By Michael McHugh and David Young
A police state-style arrest operation was launched against two journalists after confidential material was aired in a documentary, a barrister said.
A vast amount of unrelated research, including millions of pages of documents, was taken when officers raided offices and the homes of award-winning film makers Trevor Birney and Barry McCaffrey, their lawyers added.
The pair were detained last year over the alleged theft of a police watchdog document that appeared in their film No Stone Unturned about the murders of six men in Loughinisland, Co Down, in 1994.
They remain under live police investigation and are on bail.

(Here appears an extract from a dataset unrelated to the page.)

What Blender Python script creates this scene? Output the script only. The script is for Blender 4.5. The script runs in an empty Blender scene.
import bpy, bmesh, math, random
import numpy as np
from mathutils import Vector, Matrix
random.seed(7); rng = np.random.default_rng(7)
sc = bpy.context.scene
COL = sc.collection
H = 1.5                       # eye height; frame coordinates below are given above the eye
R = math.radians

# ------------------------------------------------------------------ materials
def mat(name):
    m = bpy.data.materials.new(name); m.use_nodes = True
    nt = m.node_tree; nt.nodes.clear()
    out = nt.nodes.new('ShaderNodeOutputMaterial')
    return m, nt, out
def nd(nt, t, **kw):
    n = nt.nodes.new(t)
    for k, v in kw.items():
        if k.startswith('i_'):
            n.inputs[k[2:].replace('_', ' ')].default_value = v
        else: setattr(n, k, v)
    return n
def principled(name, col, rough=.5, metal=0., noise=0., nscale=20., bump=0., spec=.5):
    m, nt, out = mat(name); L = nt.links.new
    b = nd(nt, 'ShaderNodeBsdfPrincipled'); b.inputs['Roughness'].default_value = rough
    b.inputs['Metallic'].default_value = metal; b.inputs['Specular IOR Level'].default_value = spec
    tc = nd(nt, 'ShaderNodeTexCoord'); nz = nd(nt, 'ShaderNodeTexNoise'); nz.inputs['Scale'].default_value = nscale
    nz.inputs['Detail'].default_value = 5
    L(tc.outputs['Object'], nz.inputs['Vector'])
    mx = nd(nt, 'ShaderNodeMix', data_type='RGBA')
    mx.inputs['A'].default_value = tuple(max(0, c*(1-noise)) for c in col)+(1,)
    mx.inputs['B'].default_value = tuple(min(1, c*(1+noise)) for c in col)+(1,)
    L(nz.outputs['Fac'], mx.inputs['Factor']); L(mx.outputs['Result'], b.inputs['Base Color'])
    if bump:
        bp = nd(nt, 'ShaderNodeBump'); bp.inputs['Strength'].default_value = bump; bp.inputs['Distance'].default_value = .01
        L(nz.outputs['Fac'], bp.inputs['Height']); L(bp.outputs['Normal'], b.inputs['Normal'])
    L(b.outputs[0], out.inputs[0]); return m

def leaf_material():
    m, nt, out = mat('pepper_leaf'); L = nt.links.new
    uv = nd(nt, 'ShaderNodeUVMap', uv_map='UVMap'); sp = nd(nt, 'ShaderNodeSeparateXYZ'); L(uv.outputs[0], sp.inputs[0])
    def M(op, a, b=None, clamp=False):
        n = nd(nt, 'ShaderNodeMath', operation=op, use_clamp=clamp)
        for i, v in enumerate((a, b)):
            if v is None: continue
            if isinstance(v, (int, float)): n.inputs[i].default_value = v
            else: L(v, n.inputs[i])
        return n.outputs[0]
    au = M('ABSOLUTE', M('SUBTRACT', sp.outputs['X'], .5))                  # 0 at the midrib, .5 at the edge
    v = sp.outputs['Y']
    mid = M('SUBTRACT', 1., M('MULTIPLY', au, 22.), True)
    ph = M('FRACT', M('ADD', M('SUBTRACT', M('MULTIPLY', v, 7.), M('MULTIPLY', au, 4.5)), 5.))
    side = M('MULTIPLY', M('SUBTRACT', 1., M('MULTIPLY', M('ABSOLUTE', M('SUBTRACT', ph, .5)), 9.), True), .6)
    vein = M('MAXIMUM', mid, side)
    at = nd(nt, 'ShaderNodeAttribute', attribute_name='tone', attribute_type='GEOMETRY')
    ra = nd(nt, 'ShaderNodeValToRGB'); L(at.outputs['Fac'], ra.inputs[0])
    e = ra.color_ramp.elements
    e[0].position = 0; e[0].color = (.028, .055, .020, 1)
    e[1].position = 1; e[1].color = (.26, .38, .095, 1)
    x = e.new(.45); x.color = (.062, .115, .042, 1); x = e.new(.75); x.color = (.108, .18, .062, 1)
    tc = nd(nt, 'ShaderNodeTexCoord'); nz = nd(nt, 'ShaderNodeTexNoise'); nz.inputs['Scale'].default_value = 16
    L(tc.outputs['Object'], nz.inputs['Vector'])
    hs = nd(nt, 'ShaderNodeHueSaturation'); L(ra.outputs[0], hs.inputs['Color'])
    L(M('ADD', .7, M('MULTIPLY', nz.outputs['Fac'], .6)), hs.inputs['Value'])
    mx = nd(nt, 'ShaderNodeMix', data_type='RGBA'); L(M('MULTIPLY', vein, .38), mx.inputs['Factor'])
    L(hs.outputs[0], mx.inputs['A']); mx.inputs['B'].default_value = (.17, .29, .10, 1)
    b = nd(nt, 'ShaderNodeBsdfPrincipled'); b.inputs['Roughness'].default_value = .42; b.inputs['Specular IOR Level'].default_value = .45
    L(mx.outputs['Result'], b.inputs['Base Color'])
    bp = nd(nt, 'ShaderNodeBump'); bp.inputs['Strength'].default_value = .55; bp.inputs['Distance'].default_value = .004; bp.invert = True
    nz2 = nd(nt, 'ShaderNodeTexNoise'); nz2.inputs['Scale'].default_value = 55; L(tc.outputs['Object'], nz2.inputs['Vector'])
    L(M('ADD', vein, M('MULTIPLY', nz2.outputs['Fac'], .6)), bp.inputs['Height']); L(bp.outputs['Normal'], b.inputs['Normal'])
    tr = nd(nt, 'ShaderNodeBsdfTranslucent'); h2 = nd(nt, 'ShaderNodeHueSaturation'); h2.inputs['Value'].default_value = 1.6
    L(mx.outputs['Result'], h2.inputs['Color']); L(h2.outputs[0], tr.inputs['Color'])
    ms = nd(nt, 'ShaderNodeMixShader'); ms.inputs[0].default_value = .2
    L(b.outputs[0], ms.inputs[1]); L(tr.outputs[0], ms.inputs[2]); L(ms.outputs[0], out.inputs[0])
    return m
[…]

Conservative MP and former Brexit secretary David Davis was among those supporting the investigative duo and said the case should be highlighted around the world.

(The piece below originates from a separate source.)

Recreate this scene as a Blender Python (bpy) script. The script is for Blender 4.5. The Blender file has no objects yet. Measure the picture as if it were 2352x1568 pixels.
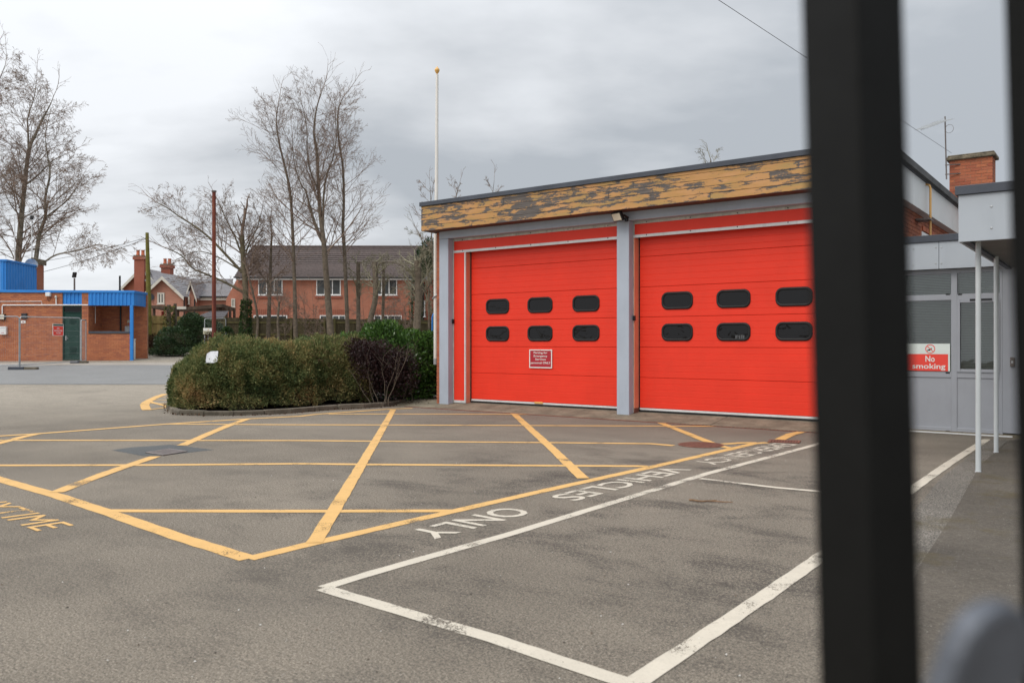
import bpy, math, random
import numpy as np
from mathutils import Vector, Matrix

# ------------------------------------------------------------------ camera, sky, sun, exposure
TH = math.radians(36.65); CT, ST = math.cos(TH), math.sin(TH)   # view direction relative to the station facade (facade runs along X)
F, CX, HY, H = 1900.0, 1176.0, 787.0, 1.5                        # focal length and horizon of the 2352 px wide photograph, eye height
scn = bpy.context.scene
col = scn.collection
cam_d = bpy.data.cameras.new('camera'); cam = bpy.data.objects.new('camera', cam_d); col.objects.link(cam)
cam.location = (0, 0, H); cam.rotation_euler = (math.radians(90), 0, TH)
cam_d.sensor_width = 36; cam_d.lens = 36 * F / 2352; cam_d.shift_y = 3 / 2352
cam_d.clip_start = 0.05; cam_d.clip_end = 3000
cam_d.dof.use_dof = True; cam_d.dof.focus_distance = 16.5; cam_d.dof.aperture_fstop = 3.2
scn.camera = cam
SUN_AZ = Vector((-0.10, -1.0)).normalized(); SUN_EL = math.radians(46)
w = bpy.data.worlds.new('World'); scn.world = w; w.use_nodes = True
def build_world():
    nt = w.node_tree; N = nt.nodes; L = nt.links; N.clear()
    def n(t, **k):
        o = N.new(t)
        for a, b in k.items(): setattr(o, a, b)
        return o
    def math_(op, a, b=None, c=None, clamp=False):
        m = n('ShaderNodeMath', operation=op, use_clamp=clamp)
        for i, v in enumerate((a, b, c)):
            if v is None: continue
            if hasattr(v, 'is_output'): L.new(v, m.inputs[i])
            else: m.inputs[i].default_value = v
        return m.outputs[0]
    out = n('ShaderNodeOutputWorld'); bg = n('ShaderNodeBackground')
    sky = n('ShaderNodeTexSky', sky_type='NISHITA'); sky.sun_disc = False
    sky.sun_elevation = SUN_EL; sky.sun_rotation = math.atan2(SUN_AZ.x, SUN_AZ.y)
    tc = n('ShaderNodeTexCoord'); sep = n('ShaderNodeSeparateXYZ'); L.new(tc.outputs['Generated'], sep.inputs[0])
    X, Y, Z = sep.outputs
    zz = math_('MAXIMUM', Z, 0.0)
    den = math_('ADD', zz, 0.22)
    # cloud deck seen in perspective: direction divided by height
    px = math_('DIVIDE', X, den); py = math_('DIVIDE', Y, den)
    # turn into right / away axes of the view so that the bands lie across it
    u = math_('ADD', math_('MULTIPLY', px, CT), math_('MULTIPLY', py, ST))
    v = math_('ADD', math_('MULTIPLY', px, -ST), math_('MULTIPLY', py, CT))
    cv = n('ShaderNodeCombineXYZ'); L.new(math_('MULTIPLY', u, 0.75), cv.inputs[0]); L.new(math_('MULTIPLY', v, 1.0), cv.inputs[1]); cv.inputs[2].default_value = 3.7
    n1 = n('ShaderNodeTexNoise'); n1.inputs['Scale'].default_value = 0.95; n1.inputs['Detail'].default_value = 6; n1.inputs['Roughness'].default_value = 0.48; n1.inputs['Distortion'].default_value = 0.25
    L.new(cv.outputs[0], n1.inputs['Vector'])
    n2 = n('ShaderNodeTexNoise'); n2.inputs['Scale'].default_value = 2.6; n2.inputs['Detail'].default_value = 5; n2.inputs['Roughness'].default_value = 0.5
    L.new(cv.outputs[0], n2.inputs['Vector'])
    d = math_('ADD', math_('MULTIPLY', n1.outputs['Fac'], 0.70), math_('MULTIPLY', n2.outputs['Fac'], 0.30))
    # the cover thins towards the left of the view
    left = math_('MULTIPLY', math_('ADD', math_('MULTIPLY', X, -CT), math_('MULTIPLY', Y, -ST)), 0.30)
    d = math_('ADD', d, left)
    cr = n('ShaderNodeValToRGB'); L.new(d, cr.inputs[0])
    e = cr.color_ramp.elements
    e[0].position = 0.40; e[0].color = (0.470, 0.502, 0.540, 1)
    e[1].position = 0.635; e[1].color = (0.92, 0.945, 0.98, 1)
    m = cr.color_ramp.elements.new(0.50); m.color = (0.655, 0.680, 0.712, 1)
    up = math_('ADD', 1.0, math_('MULTIPLY', math_('POWER', zz, 3.0), 2.6))  # extra brightness towards the unseen zenith, added for more light from above
    sc = n('ShaderNodeVectorMath', operation='SCALE'); L.new(cr.outputs[0], sc.inputs[0]); L.new(up, sc.inputs[3])
    ns = n('ShaderNodeVectorMath', operation='SCALE'); L.new(sky.outputs[0], ns.inputs[0]); ns.inputs[3].default_value = 0.10
    mix = n('ShaderNodeMix', data_type='RGBA'); mix.inputs[0].default_value = 0.94
    L.new(ns.outputs[0], mix.inputs[6]); L.new(sc.outputs[0], mix.inputs[7])
    L.new(mix.outputs[2], bg.inputs['Color']); bg.inputs['Strength'].default_value = 1.0
    L.new(bg.outputs[0], out.inputs[0])
build_world()
sun_d = bpy.data.lights.new('sun', 'SUN'); sun_d.energy = 1.1; sun_d.angle = math.radians(28); sun_d.color = (1.0, 0.91, 0.78)
sun = bpy.data.objects.new('sun', sun_d); col.objects.link(sun)
sdir = Vector((SUN_AZ.x * math.cos(SUN_EL), SUN_AZ.y * math.cos(SUN_EL), math.sin(SUN_EL)))
sun.rotation_euler = sdir.to_track_quat('Z', 'Y').to_euler()
vs = scn.view_settings; vs.view_transform = 'Standard'; vs.look = 'None'; vs.exposure = 0.02; vs.gamma = 1.0; vs.use_curve_mapping = False
scn.render.film_transparent = False
scn.cycles.use_denoising = True
scn.cycles.max_bounces = 6; scn.cycles.transparent_max_bounces = 12

# ------------------------------------------------------------------ geometry helpers
def c2w(a, b, z=0.0): return Vector((a * CT - b * ST, a * ST + b * CT, z))        # right / ahead of the camera -> world
def ray(x, y):
    a = (x - CX) / F
    return Vector((a * CT - ST, a * ST + CT, (HY - y) / F))
def at(x, y, b): return Vector((0, 0, H)) + ray(x, y) * b
SLOPE = 0.042
def gz(b):                                                                       # the yard is level, then climbs gently
    t = b - 19.0
    if t <= 0: return 0.0
    if t < 6: return SLOPE * t * t / 12
    if t < 26: return SLOPE * (t - 3)
    if t < 34: return SLOPE * (23 + (t - 26) - (t - 26) ** 2 / 16)
    return SLOPE * 27
def gb(p): return -p[0] * ST + p[1] * CT                                         # distance ahead of a world point
def gzw(p): return gz(gb(p))
def G(x, y, dz=0.0):                                                             # point of the ground
    s = (y - HY) / F; lo, hi = 0.5, 200.0
    for _ in range(60):
        m = (lo + hi) / 2
        if H - s * m > gz(m) + dz: lo = m
        else: hi = m
    return at(x, y, lo)
def onY(x, y, Y):
    d = ray(x, y); t = Y / d.y
    return Vector((d.x * t, Y, H + d.z * t))
def onX(x, y, X):
    d = ray(x, y); t = X / d.x
    return Vector((X, d.y * t, H + d.z * t))

def tag(o, label=None, cat=None, group=None, kind=None):
    if label: o['label'] = label
    if cat: o['category'] = cat
    if group: o['group'] = group
    if kind: o['kind'] = kind
    return o
def link(name, me, m=None, parent=None, loc=None, rot=None):
    o = bpy.data.objects.new(name, me); col.objects.link(o)
    if m is not None and me is not None and not me.materials: me.materials.append(m)
    if parent is not None: o.parent = parent
    if loc is not None: o.location = loc
    if rot is not None: o.rotation_euler = rot
    return o
def thing(name, label, cat, loc=(0, 0, 0), rotz=0.0, group=None):
    o = bpy.data.objects.new(name, None); col.objects.link(o)
    o.empty_display_size = 0.2; o.location = loc; o.rotation_euler = (0, 0, rotz)
    return tag(o, label, cat, group)
class Frame:
    def __init__(s, loc, rotz):
        s.loc = Vector(loc); s.rotz = rotz; s.c, s.s = math.cos(rotz), math.sin(rotz)
    def h(s, x, y, ly=0.0):                                # pixel -> local (x, z) on the plane local y = ly
        d = ray(x, y); o = Vector((0, 0, H)) - s.loc
        lo = (o.x * s.c + o.y * s.s, -o.x * s.s + o.y * s.c); ld = (d.x * s.c + d.y * s.s, -d.x * s.s + d.y * s.c)
        t = (ly - lo[1]) / ld[1]
        return lo[0] + ld[0] * t, o.z + d.z * t
    def x(s, x, ly=0.0): return s.h(x, 700, ly)[0]
    def w(s, lx, ly, lz): return s.loc + Vector((lx * s.c - ly * s.s, lx * s.s + ly * s.c, lz))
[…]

Opening a legal case in Belfast on Tuesday morning, Barry Macdonald QC said: "This was the kind of operation more associated with a police state than with a liberal democracy."
He said investigative journalists and their sources were supposed to be protected from this kind of intrusion.
He added: "This operation sets off alarm bells and flashing blue lights amongst media organisations.
"It set off alarm bells because of the grave implications for freedom of the press."
The 2017 film broke new ground by naming suspects it said were involved in the Ulster Volunteer Force (UVF) killings of six Catholic men gathered in a village pub watching the Republic of Ireland play a World Cup football match on TV.
Mr Birney and Mr McCaffrey are taking a judicial review against the execution of a police search warrant.
Journalistic documents, computers, notebooks, files and digital material seized by police when they raided their film production company - Fine Point - were bagged and sealed after lawyers secured an interim injunction preventing detectives examining them pending the hearing of the legal challenge.
Police are investigating how information contained in a Police Ombudsman for Northern Ireland document appeared in No Stone Unturned.
Police Service of Northern Ireland (PSNI) chief constable George Hamilton, citing a potential conflict of interest, asked Durham Constabulary to take on the probe in the wake of the film's release.
No one has been convicted of the Loughinisland murders.
In a 2016 report, Ombudsman Dr Michael Maguire concluded the security forces colluded with the UVF killers.
Officers appeared to search every desk in the journalists' office and take material unrelated to Loughinisland, including one surrounding alleged clerical child sex abuse, Mr Macdonald told the Court of Appeal in Belfast.
He said the judge who granted the search warrant did not have issues surrounding the protection of journalistic sources properly in mind.
"The judge effectively unfortunately allowed himself to be used by a single-minded police officer who had his own agenda."
He added: "Vast amounts of material which were taken with nothing to do with Loughinisland."
He claimed there was no risk to suspects named in the documentary since their names had been in the public domain for years and they had refused to take up an offer from filmmakers to respond.
Outside court, Mr Davis said: "Press freedom is the most fundamental freedom in modern society because it protects all the other freedoms.
"Protecting press freedom is not just about protecting journalists, it is about protecting their whistleblowers and their witnesses, it is about protecting the ability to expose wrongdoing and expose failure and that is what these journalists are doing and they don't deserve to go through what they are going through now.
"Their cause is so important it should be known throughout the whole of the UK and the rest of the world."